When I was a boy and an adolescent, Lake House had the finest collection of journalistic talent and personalities. The pages of the Lake House papers had the best minds and most vibrant debates. All that began to dry up a few years after the state takeover, with the change—the decline–epitomized by the firing of my father from the posts of editor-in-chief and editor. The energy in journalism then shifted outside the mainstream media to the periodicals and the regional press—the Lanka Guardian founded by Mervyn in 1978 and the Saturday Review in Jaffna.

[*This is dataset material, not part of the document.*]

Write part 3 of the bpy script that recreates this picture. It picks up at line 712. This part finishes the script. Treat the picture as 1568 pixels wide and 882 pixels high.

The birth of The Island was the rebirth of the English-language mainstream press. The best of the old school journos and the most promising young ones tended to join The Island. The most seminal opinion-makers were found in its regular columns or as occasional contributors. The center of gravity of mainstream English-language journalism had shifted; found a home.

The Island

was not a place for journalists whose fiber wasn’t tough enough. Lake House had been founded in and for the struggle for Independence. The Island was born in more contentious times. It had to report on, reflect on and indeed simply reflect, a new, dark time of conflict and crisis, war and intervention, revolution and counterrevolution, assassination and terrorism. Or, more simply, the 1980s. Violent death, often on a large scale, was the main story; the dynamics which fed into and flowed from violent death.

The Island

was strong. Through the 30 years War against Prabhakaran and the Tigers, it was the paper that took over the patriotic role Lake House played in the Independence struggle. In the 21st century it fought against the appeasement of separatist-terrorism.

In the third decade of the 21st century, it hasn’t lost its temperament though it has aged like all of us, suffering the attrition of the continuing crisis. It has work to do as has the English-language newspapers as a whole. What we are witnessing now is in its own way as significant as the 1980s: the unprecedented proliferation of social movements; movements of social rather than solely political protest. The English-language press has to make those social protests intelligible to the English-language readership, while reflecting critically on both the state policies that have set them in motion as well as on the movements themselves– or the Movement itself.

Mervyn de Silva penned a message on the 15th anniversary of The Island. I am privileged to follow in his footsteps in undertaking the same task on its 40th anniversary.